To Make Butter Block:

  1. Combine 6 tablespoons of butter and 2-1/4 teaspoons of flour using the paddle attachment of your mixer. Beat on low speed until creamy. (Use the whisk attachment, if that is all you have and your mixer can withstand the effort.)
  2. Wrap in plastic and form into a square, about 4-1/2 x 4-1/2-inches. Freeze for 5 minutes, turn over, freeze an additional 5 minutes, and then refrigerate until ready to use.

To Make the Dough:

  1. While the butter block is chilling, whisk together the flour mix, sugar, baking powder, and salt into the bowl of a clean mixing bowl.
  2. Add 1 tablespoon of butter or hydrogenated palm oil. Using the paddle attachment, mix on low speed until the butter is evenly distributed and small pebbles form, 2 - 4 minutes. (Again, use the whisk attachment, if needed.)
  3. In a cup, add yeast to warm water, stir, and allow to sit until small bubbles begin to appear, approximately 2 - 5 minutes.
  4. Lightly whisk together the yeast mixture, milk, and eggs. Add them to the mixing bowl. Mix on low speed just until blended, 20 - 30 seconds. (If there is a little flour stuck to the bowl, it is alright. You do not want to over mix the dough.)
  5. Heavily dust a silicone baking mat or sheets of plastic wrap with potato starch. Scoop the dough onto to the mat, shaping it into a rectangle, about 4 x 5 inches. Wrap dough in plastic wrap and freeze 20 minutes. (Do not knead. It is okay if it the dough is not completely smooth.)
  6. Remove the dough from the freezer and butter from the refrigerator, remove the plastic wraps, and place a glass of water nearby for sealing any cracks. Heavily dust a silicone baking mat or sheets of plastic wrap with potato starch and transfer the dough to the rolling surface.
  7. Roll No. 1: Dust the dough with potato starch and pound out and then roll to a 5 x 10-inch rectangle, dusting with potato starch as needed. Dip your fingers in the water and dab onto any cracks in the dough, around the edges, or elsewhere. (Do so throughout the recipe.) Place the chilled butter 1/2-inch from the edge of one-half of the dough. Using a pastry brush, dust away any excess potato starch. Fold the dough in half, over the butter, and pinch the edges closed with cold water. Dust the entire block with potato starch. Wrap in plastic wrap and freeze 20 minutes.
  8. Roll No. 2: Pound out and then roll the dough to a 14 x 7-inch rectangle. Fold it in half. You'll end up with about a 7 x 7-inch piece of dough. Pinch the edges closed with cold water, dust the entire block with potato starch, and cover with plastic wrap. Freeze 15 - 20 minutes.
  9. Roll No. 3: Repeat the above pounding and rolling out process but roll it out in the opposite direction that you've been rolling. Be sure to pinch the edges closed with cold water and dust the outside of the dough. You'll end up with about a 7-1/2 x 7-1/2-inch block. Freeze until firm.

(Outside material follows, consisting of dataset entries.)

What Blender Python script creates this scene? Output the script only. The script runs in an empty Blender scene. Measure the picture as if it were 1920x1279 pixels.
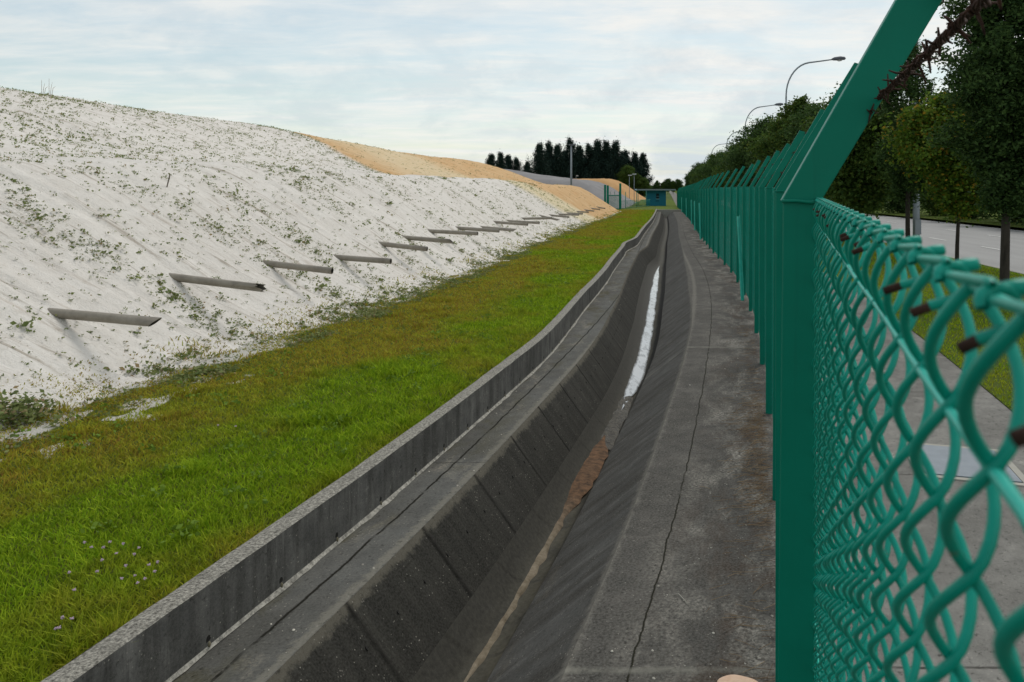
import bpy, math, random
import numpy as np
from mathutils import Vector, Matrix

rng = np.random.default_rng(7)
random.seed(7)
R = math.radians
sc = bpy.context.scene
C = bpy.context.scene.collection

# ------------------------------------------------------------------ camera, sky, sun, exposure
H = 2.08
cam_d = bpy.data.cameras.new('camera')
cam = bpy.data.objects.new('camera', cam_d); C.objects.link(cam)
cam.location = (0, 0, H); cam.rotation_euler = (R(90), 0, 0)
cam_d.sensor_width = 36; cam_d.lens = 28.125
cam_d.shift_y = -(639.5 - 347) / 1920
cam_d.clip_start = 0.02; cam_d.clip_end = 9000
cam_d.dof.use_dof = True; cam_d.dof.focus_distance = 3.0; cam_d.dof.aperture_fstop = 22
sc.camera = cam

SUN_EL, SUN_AZ = 52, 38           # degrees; azimuth from +Y towards +X
wd = bpy.data.worlds.new('World'); sc.world = wd; wd.use_nodes = True
wt = wd.node_tree; wt.nodes.clear()
sun_d = bpy.data.lights.new('sun', 'SUN'); sun = bpy.data.objects.new('sun', sun_d); C.objects.link(sun)
sun_d.energy = 1.5; sun_d.angle = R(22); sun_d.color = (1.0, 0.965, 0.91)
sv = Vector((math.sin(R(SUN_AZ)) * math.cos(R(SUN_EL)), math.cos(R(SUN_AZ)) * math.cos(R(SUN_EL)), math.sin(R(SUN_EL))))
sun.rotation_euler = sv.to_track_quat('Z', 'Y').to_euler()
sc.view_settings.view_transform = 'Standard'; sc.view_settings.look = 'None'
sc.view_settings.exposure = 0.1; sc.view_settings.gamma = 1.0

# ------------------------------------------------------------------ node helper
class NT:
    def __init__(s, tree): s.t = tree; s.x = 0
    def n(s, typ, **kw):
        nd = s.t.nodes.new(typ); s.x += 30; nd.location = (s.x, 0)
        for k, v in kw.items(): setattr(nd, k, v)
        return nd
    def put(s, sock, v):
        if v is None: return
        if hasattr(v, 'is_output'): s.t.links.new(v, sock)
        elif isinstance(v, (tuple, list)) and len(v) == 3 and sock.type == 'RGBA': sock.default_value = (*v, 1)
        else: sock.default_value = v
    def math(s, op, a, b=None, c=None, clamp=False):
        nd = s.n('ShaderNodeMath', operation=op, use_clamp=clamp)
        s.put(nd.inputs[0], a); s.put(nd.inputs[1], b); s.put(nd.inputs[2], c)
        return nd.outputs[0]
    def mix(s, f, a, b, mode='MIX'):
        nd = s.n('ShaderNodeMix', data_type='RGBA', blend_type=mode)
        s.put(nd.inputs[0], f); s.put(nd.inputs[6], a); s.put(nd.inputs[7], b)
        return nd.outputs[2]
    def noise(s, vec, scale=1.0, detail=4.0, rough=0.55, dist=0.0, col=False):
        nd = s.n('ShaderNodeTexNoise'); s.put(nd.inputs['Vector'], vec)
        nd.inputs['Scale'].default_value = scale; nd.inputs['Detail'].default_value = detail
        nd.inputs['Roughness'].default_value = rough; nd.inputs['Distortion'].default_value = dist
        return nd.outputs['Color' if col else 'Fac']
    def voro(s, vec, scale, feature='F1', out='Distance', rnd=1.0):
        nd = s.n('ShaderNodeTexVoronoi', feature=feature); s.put(nd.inputs['Vector'], vec)
        nd.inputs['Scale'].default_value = scale; nd.inputs['Randomness'].default_value = rnd
        return nd.outputs[out]
    def map(s, vec, sx=1, sy=1, sz=1, loc=(0, 0, 0), rot=(0, 0, 0)):
        nd = s.n('ShaderNodeMapping'); s.put(nd.inputs[0], vec)
        nd.inputs['Scale'].default_value = (sx, sy, sz); nd.inputs['Location'].default_value = loc
        nd.inputs['Rotation'].default_value = rot
        return nd.outputs[0]
    def rng(s, v, a, b, c=0.0, d=1.0):
        nd = s.n('ShaderNodeMapRange'); s.put(nd.inputs[0], v)
        for i, q in enumerate((a, b, c, d)): nd.inputs[i + 1].default_value = q
        return nd.outputs[0]
    def sep(s, v):
        nd = s.n('ShaderNodeSeparateXYZ'); s.put(nd.inputs[0], v); return nd.outputs
    def comb(s, x, y, z=0.0):
        nd = s.n('ShaderNodeCombineXYZ'); s.put(nd.inputs[0], x); s.put(nd.inputs[1], y); s.put(nd.inputs[2], z); return nd.outputs[0]
    def uv(s): return s.n('ShaderNodeUVMap', uv_map='uv').outputs[0]
    def pos(s): return s.n('ShaderNodeNewGeometry').outputs['Position']
    def island(s): return s.n('ShaderNodeNewGeometry').outputs['Random Per Island']
    def attr(s, name): return s.n('ShaderNodeAttribute', attribute_name=name).outputs['Fac']
    def bump(s, h, st=0.3, dist=0.01):
        nd = s.n('ShaderNodeBump'); s.put(nd.inputs['Height'], h)
        nd.inputs['Strength'].default_value = st; nd.inputs['Distance'].default_value = dist
        return nd.outputs[0]

def material(name):
    m = bpy.data.materials.new(name); m.use_nodes = True
    m.node_tree.nodes.clear()
    return m, NT(m.node_tree)
def finish(N, col, rough=0.8, bump=None, spec=0.3, metal=0.0, extra=None):
    p = N.n('ShaderNodeBsdfPrincipled')
    N.put(p.inputs['Base Color'], col); N.put(p.inputs['Roughness'], rough)
    N.put(p.inputs['Specular IOR Level'], spec); N.put(p.inputs['Metallic'], metal)
    if bump is not None: N.put(p.inputs['Normal'], bump)
    o = N.n('ShaderNodeOutputMaterial'); N.t.links.new(p.outputs[0], o.inputs[0])
    return p

# ------------------------------------------------------------------ world: Nishita sky under broken thin cloud
W = NT(wt)
sky = W.n('ShaderNodeTexSky', sky_type='NISHITA', sun_disc=False)
sky.sun_elevation = R(SUN_EL); sky.sun_rotation = R(SUN_AZ); sky.air_density = 1.0; sky.dust_density = 1.0
g = W.n('ShaderNodeTexCoord').outputs['Generated']
dx, dy, dz = W.sep(g)
zz = W.math('ADD', W.math('MAXIMUM', dz, 0.0), 0.10)
cu = W.math('DIVIDE', dx, zz); cv = W.math('DIVIDE', dy, zz)
cuv = W.comb(cu, cv, 0.0)
n1 = W.noise(W.map(cuv, 0.42, 1.0, 1, rot=(0, 0, 0.25)), 1.3, 7, 0.6, 0.5)
n2 = W.noise(W.map(cuv, 0.9, 1.9, 1, loc=(3.1, 7.3, 0), rot=(0, 0, -0.15)), 2.1, 6, 0.62, 0.3)
n3 = W.noise(W.map(g, 6.5, 6.5, 15.0, loc=(1.7, 0, 2.2)), 1.0, 6, 0.6, 0.25)
cl = W.math('ADD', W.math('MULTIPLY', n1, 0.62), W.math('MULTIPLY', n2, 0.38))
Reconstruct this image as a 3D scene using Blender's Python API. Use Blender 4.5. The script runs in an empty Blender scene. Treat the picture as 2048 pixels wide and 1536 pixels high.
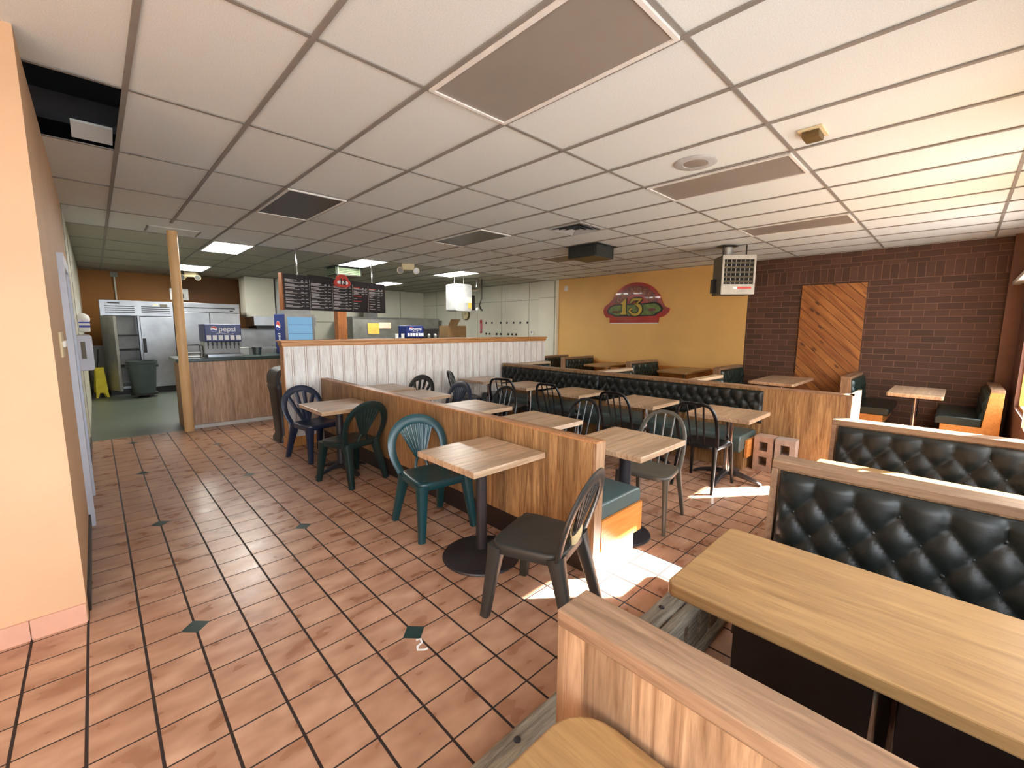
import bpy, bmesh, math, random
from mathutils import Vector, Matrix
random.seed(7)
SC = bpy.context.scene
COL = SC.collection
PI = math.pi
CEIL = 2.92
XR = 8.04          # right hand wall
YF = -1.57         # front window wall
YK = 13.9          # back kitchen wall
XL = -1.615        # left wall face
YH = 4.97          # whitewashed half wall face
TX, TY = 0.6096, 1.2192   # ceiling tile

# ---------------------------------------------------------------- camera
R = ((0.71991636, -0.69402529, 0.00702294), (-0.08446077, -0.09764609, -0.99163079), (0.68890261, 0.71329807, -0.12891493))
cam = bpy.data.cameras.new('camera')
cam.sensor_width = 36.0
cam.lens = 36.0 * 861.67 / 2048.0
cam.clip_start = 0.02
cam_o = bpy.data.objects.new('camera', cam)
COL.objects.link(cam_o)
rx, ry, rz = Vector(R[0]), -Vector(R[1]), -Vector(R[2])
cam_o.matrix_world = Matrix(((rx.x, ry.x, rz.x, -1.46515), (rx.y, ry.y, rz.y, -1.01917), (rx.z, ry.z, rz.z, 1.57646), (0, 0, 0, 1)))
SC.camera = cam_o

# ---------------------------------------------------------------- colours and materials
def lin(r, g, b):
    f = lambda c: (c / 255 / 12.92) if c / 255 <= 0.04045 else ((c / 255 + 0.055) / 1.055) ** 2.4
    return (f(r), f(g), f(b), 1.0)

class NT:
    def __init__(s, name):
        s.mat = bpy.data.materials.new(name)
        s.mat.use_nodes = True
        s.t = s.mat.node_tree
        s.b = s.t.nodes['Principled BSDF']
        s.out = s.t.nodes['Material Output']
    def n(s, kind, **kw):
        x = s.t.nodes.new('ShaderNode' + kind)
        for k, v in kw.items():
            setattr(x, k, v)
        return x
    def link(s, a, b):
        s.t.links.new(a, b)
    def put(s, sock, v):
        if isinstance(v, bpy.types.NodeSocket):
            s.t.links.new(v, sock)
        else:
            sock.default_value = v
    def m(s, op, a, b=0.0, c=0.0):
        x = s.n('Math', operation=op)
        s.put(x.inputs[0], a); s.put(x.inputs[1], b); s.put(x.inputs[2], c)
        return x.outputs[0]
    def xyz(s):
        tc = s.n('TexCoord')
        sp = s.n('SeparateXYZ')
        s.link(tc.outputs['Object'], sp.inputs[0])
        return sp.outputs[0], sp.outputs[1], sp.outputs[2]
    def vec(s, x=0.0, y=0.0, z=0.0):
        c = s.n('CombineXYZ')
        s.put(c.inputs[0], x); s.put(c.inputs[1], y); s.put(c.inputs[2], z)
        return c.outputs[0]
    def noise(s, vec, scale=5.0, detail=4.0, rough=0.55, dist=0.0):
        x = s.n('TexNoise')
        s.put(x.inputs['Vector'], vec)
        x.inputs['Scale'].default_value = scale; x.inputs['Detail'].default_value = detail
        x.inputs['Roughness'].default_value = rough; x.inputs['Distortion'].default_value = dist
        return x.outputs[0]
    def white(s, vec):
        x = s.n('TexWhiteNoise', noise_dimensions='3D')
        s.put(x.inputs['Vector'], vec)
        return x.outputs[0]
    def mix(s, f, a, b, blend='MIX'):
        x = s.n('Mix', data_type='RGBA', blend_type=blend)
        s.put(x.inputs[0], f); s.put(x.inputs[6], a); s.put(x.inputs[7], b)
        return x.outputs[2]
    def ramp(s, f, lo, hi):
        x = s.n('MapRange')
        s.put(x.inputs[0], f); x.inputs[1].default_value = lo; x.inputs[2].default_value = hi
        return x.outputs[0]
    def col(s, v): s.put(s.b.inputs['Base Color'], v)
    def rough(s, v): s.put(s.b.inputs['Roughness'], v)
    def bump(s, h, strength=0.3, dist=0.01):
        x = s.n('Bump')
        x.inputs['Strength'].default_value = strength; x.inputs['Distance'].default_value = dist
        s.link(h, x.inputs['Height']); s.link(x.outputs[0], s.b.inputs['Normal'])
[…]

  10. Roll No. 4: Roll the dough out again, following the above instruction to about 18 x 8 inches. Fold in thirds this time and you'll end up with about a 6 x 8 block. you're done!
  11. To store the dough, wrap the dough tightly in plastic wrap and refrigerate. If you won't be using within 30 minutes or so, store in a resealable storage bag or covered baking dish. Using the dough immediately is recommended. However, you can freeze up to 2 weeks. Defrost at room temperature will begin the rising process. Roll as instructed in your recipe.
  12. After rolling out the dough, trim the edges so that the dough is uniformly shaped. In addition, the edges tend to be without butter; therefore it is preferable to remove them. Use this pastry dough in recipes such as Danish, croissants, appetizers, case bases, and savory dishes. Commercial, pre-rolled puffed pastry is about 1/8-inch thick. Use this as a guide when substituting this dough for traditional puff pastry.
  13. To make golden brown crust, baste the dough with a mixture of egg yolk and milk or cream. (The thicker the milk, the browner the crust. For dairy-free, use 1 egg yolk with a 1 teaspoon of water.)
  14. Bake pastries and cake bases at 400ºF for 20 to 28 minutes. (I like to bake Danish for 20 minutes and cake or pie bases (anything with a very moist filling) for 25 - 28 minutes, depending upon thickness. You'll know it's done by its color. Stop baking when nicely golden brown.